Under leader Keir Starmer, the Labour Party - expected to win Thursday's UK election - has assiduously courted the City of London, mindful that his plans for boosting economic growth will need a big dose of private capital.

In the last election in 2019, Starmer's predecessor Jeremy Corbyn set out a radical manifesto to increase public investment by raising taxes on companies and top earners, resulting in Labour's worst result since the 1930s.

"The most important change is that there has been a big shift in mindset by Labour towards the City in the past few years," William Wright, managing director of think-tank New Financial told Reuters.

"That is reflected in a strong sense of continuity in the reforms to capital markets and pensions underway," Wright said.

Labour, whose Rachel Reeves, a former economist at the Bank of England, is expected to become Britain's finance minister, has backed the Conservative government's post-Brexit 'Edinburgh Reforms' aimed at protecting the City's global competitiveness.

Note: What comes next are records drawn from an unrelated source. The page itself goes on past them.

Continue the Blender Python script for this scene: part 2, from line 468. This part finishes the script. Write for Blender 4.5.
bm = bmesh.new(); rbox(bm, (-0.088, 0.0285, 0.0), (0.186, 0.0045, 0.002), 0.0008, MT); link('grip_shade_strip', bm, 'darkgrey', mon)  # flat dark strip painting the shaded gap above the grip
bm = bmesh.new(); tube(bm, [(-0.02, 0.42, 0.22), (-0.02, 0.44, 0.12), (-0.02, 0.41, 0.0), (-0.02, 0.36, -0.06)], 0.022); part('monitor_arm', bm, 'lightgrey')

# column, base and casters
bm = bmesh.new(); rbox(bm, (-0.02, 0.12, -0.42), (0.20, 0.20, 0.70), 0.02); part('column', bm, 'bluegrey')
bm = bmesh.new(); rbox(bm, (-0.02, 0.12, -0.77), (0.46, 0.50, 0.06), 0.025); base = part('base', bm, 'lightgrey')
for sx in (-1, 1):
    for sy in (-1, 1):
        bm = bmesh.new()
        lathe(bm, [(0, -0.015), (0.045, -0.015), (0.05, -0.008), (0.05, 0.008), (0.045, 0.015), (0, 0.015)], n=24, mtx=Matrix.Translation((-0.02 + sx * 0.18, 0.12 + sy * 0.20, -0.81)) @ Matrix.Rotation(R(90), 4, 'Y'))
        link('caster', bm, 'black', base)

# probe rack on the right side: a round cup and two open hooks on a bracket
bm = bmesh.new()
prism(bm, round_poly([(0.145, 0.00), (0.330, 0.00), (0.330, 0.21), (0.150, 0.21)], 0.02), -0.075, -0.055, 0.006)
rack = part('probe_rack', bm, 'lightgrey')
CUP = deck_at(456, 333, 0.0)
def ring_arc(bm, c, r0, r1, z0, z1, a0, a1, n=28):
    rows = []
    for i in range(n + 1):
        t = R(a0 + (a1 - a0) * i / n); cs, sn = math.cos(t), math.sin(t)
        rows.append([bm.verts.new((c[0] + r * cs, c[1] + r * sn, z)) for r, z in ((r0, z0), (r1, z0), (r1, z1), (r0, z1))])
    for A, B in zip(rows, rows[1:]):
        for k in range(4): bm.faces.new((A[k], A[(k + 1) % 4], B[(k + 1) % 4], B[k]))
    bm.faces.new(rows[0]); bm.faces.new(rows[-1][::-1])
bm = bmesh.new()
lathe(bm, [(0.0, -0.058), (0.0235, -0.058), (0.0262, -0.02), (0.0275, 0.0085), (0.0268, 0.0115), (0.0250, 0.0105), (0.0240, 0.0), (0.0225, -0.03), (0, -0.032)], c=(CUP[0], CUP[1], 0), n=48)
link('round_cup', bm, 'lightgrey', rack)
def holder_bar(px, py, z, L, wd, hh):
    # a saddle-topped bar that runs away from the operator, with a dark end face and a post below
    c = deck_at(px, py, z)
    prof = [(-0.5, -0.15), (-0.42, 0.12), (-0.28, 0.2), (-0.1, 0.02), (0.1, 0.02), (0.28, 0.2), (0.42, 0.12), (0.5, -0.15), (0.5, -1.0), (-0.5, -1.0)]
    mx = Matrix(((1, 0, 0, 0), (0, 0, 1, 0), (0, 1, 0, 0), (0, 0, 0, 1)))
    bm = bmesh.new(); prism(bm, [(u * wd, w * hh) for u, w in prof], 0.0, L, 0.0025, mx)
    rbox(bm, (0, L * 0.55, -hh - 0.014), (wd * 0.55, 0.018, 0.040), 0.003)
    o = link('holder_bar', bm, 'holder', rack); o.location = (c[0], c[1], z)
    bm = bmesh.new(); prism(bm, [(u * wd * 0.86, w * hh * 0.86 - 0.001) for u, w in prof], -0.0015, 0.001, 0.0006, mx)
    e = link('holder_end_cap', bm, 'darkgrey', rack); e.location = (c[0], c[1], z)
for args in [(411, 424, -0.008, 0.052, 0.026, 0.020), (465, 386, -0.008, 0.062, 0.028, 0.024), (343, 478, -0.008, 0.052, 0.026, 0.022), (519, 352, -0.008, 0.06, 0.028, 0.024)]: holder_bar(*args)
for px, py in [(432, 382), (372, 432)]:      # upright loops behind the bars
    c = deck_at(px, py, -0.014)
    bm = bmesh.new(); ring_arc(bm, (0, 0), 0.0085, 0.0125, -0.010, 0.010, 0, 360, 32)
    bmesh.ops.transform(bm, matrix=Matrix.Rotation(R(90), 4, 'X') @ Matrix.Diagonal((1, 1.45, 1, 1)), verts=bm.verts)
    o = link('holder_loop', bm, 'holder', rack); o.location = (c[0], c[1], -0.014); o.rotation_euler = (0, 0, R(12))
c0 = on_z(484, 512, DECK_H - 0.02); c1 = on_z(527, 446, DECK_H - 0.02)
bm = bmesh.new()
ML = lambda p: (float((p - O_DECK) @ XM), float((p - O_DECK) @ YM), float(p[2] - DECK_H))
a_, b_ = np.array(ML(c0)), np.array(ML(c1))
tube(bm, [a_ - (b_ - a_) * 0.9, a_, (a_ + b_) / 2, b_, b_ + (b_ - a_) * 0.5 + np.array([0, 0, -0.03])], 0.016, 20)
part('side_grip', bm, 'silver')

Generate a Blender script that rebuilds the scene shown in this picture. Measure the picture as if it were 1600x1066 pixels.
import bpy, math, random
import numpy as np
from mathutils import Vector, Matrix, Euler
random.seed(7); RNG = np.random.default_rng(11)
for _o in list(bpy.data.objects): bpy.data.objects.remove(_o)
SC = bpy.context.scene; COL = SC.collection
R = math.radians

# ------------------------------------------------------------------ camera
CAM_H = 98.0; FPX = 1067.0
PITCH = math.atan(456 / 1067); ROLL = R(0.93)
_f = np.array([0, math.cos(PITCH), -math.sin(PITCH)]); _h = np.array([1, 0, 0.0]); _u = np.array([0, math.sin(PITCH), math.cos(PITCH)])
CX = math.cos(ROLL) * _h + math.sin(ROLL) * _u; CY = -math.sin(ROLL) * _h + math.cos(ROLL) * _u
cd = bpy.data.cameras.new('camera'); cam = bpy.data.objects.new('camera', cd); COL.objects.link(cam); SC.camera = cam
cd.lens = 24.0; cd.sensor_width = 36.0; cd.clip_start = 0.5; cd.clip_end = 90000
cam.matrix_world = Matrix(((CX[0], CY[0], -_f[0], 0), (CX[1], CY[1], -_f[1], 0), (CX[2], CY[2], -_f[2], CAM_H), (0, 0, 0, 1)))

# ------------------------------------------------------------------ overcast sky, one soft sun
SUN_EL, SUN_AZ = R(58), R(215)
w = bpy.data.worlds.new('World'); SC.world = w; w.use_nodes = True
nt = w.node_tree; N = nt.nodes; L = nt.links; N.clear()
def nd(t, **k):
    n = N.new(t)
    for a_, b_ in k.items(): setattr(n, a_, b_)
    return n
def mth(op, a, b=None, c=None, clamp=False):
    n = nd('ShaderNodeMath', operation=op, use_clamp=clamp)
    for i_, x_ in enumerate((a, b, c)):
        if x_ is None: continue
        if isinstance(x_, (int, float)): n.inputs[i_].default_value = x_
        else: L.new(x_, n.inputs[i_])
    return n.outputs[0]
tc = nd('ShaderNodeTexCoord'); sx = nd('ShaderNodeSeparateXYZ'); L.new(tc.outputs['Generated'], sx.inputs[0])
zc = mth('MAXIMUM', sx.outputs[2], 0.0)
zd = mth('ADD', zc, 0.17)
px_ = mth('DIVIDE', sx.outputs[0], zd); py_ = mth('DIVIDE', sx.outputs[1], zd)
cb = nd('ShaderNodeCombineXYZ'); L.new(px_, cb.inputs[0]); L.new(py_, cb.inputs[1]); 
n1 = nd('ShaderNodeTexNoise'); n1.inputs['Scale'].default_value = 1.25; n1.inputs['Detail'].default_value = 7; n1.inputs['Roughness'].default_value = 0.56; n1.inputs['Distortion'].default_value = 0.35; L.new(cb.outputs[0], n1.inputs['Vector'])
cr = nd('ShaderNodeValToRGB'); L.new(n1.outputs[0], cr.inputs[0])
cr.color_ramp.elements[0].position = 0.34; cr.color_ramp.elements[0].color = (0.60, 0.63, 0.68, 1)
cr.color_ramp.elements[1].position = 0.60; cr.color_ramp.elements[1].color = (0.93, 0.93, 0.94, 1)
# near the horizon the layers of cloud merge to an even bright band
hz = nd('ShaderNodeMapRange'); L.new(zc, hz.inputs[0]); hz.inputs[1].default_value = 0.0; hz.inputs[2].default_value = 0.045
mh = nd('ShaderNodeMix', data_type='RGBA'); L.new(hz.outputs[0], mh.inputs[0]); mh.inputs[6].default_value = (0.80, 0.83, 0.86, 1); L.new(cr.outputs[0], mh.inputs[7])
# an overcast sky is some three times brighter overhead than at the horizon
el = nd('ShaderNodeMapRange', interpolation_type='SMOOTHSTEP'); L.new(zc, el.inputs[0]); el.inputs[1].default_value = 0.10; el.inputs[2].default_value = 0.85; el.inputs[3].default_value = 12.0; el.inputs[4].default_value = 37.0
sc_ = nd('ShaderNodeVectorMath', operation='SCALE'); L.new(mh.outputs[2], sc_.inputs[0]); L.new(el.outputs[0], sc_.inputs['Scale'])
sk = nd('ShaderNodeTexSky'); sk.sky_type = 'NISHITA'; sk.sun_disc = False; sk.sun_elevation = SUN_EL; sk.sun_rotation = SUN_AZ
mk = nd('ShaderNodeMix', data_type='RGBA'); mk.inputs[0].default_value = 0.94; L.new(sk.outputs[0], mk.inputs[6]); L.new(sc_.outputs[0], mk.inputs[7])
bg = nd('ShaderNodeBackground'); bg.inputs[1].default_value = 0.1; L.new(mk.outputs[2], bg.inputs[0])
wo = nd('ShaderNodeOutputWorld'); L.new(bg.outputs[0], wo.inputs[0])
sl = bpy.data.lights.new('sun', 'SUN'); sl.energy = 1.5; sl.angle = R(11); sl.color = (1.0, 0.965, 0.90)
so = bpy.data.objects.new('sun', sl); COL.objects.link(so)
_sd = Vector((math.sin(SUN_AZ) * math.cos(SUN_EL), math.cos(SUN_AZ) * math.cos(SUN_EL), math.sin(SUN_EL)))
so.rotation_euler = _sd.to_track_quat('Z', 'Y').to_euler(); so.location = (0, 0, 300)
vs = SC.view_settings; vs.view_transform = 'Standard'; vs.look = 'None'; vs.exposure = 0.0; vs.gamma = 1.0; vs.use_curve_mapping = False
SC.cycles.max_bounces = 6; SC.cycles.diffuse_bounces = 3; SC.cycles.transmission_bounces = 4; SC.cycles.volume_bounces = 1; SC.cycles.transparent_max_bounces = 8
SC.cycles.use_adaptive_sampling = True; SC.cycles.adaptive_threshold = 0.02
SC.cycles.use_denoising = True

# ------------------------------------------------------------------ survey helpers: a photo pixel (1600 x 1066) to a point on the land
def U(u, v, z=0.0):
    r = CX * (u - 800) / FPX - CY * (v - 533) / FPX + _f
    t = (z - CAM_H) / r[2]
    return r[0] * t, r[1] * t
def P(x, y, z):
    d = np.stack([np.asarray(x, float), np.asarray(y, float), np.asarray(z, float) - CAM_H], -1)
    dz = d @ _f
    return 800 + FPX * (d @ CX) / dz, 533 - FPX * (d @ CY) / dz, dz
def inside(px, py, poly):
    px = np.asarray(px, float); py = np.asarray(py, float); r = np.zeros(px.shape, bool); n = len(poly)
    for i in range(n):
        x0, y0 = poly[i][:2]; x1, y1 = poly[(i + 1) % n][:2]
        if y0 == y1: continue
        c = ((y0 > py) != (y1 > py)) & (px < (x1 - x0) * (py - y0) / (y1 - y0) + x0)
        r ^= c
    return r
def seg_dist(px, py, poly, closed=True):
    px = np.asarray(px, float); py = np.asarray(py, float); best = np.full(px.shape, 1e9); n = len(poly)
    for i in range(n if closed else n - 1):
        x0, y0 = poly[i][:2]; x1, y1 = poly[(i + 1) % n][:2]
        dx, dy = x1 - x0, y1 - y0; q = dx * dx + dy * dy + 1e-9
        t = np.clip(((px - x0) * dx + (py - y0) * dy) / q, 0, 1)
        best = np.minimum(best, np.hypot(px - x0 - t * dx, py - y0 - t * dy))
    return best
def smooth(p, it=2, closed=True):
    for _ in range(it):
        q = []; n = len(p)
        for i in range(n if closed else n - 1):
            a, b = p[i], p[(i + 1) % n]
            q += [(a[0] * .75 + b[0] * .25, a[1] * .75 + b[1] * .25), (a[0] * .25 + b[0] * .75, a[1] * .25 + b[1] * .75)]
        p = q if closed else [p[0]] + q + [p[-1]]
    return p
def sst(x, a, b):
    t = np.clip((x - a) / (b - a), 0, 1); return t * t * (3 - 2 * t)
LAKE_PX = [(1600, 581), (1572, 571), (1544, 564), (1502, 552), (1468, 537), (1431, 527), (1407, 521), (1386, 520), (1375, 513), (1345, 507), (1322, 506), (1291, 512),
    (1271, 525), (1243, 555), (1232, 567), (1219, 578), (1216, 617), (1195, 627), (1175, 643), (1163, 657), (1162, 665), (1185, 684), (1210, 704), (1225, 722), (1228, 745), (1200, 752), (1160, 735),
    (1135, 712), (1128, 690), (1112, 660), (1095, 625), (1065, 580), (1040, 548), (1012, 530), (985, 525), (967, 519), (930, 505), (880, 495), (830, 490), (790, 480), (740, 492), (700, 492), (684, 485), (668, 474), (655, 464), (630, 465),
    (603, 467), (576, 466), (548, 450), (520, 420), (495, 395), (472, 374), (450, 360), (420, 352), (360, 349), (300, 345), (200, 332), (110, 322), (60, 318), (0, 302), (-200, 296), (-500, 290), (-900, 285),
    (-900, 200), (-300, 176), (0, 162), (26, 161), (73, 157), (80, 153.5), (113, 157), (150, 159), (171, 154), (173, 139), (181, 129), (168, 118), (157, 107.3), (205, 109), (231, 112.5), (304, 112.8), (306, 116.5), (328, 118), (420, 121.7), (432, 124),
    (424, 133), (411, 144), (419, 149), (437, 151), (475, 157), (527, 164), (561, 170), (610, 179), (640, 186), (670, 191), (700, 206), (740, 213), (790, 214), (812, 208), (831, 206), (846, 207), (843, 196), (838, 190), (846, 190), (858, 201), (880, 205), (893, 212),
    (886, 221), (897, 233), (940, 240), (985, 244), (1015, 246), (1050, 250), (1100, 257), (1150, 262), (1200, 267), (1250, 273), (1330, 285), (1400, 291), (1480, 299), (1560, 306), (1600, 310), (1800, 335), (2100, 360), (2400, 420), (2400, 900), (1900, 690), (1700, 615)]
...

The party has also promised a review of the pensions and savings industry, which could help Britain's capital markets as well as boosting the financial resilience of the population.

But there is also speculation about changes to how capital gains and wealth are taxed, as well as Reeves' plans to change the way private equity is taxed, which would likely hit hard.

Michael Moore, chief executive of BVCA, a private equity industry body, said Labour was, however, showing willingness to back up its "pro-business mood music with engagement on substance".

Reeves had vowed to end a "loophole" that allows a portion of private equity earnings to be taxed as capital gains, rather than at the higher income tax rate, but last month signalled to the Financial Times that favourable tax treatment would continue in instances where fund managers put their own capital at risk.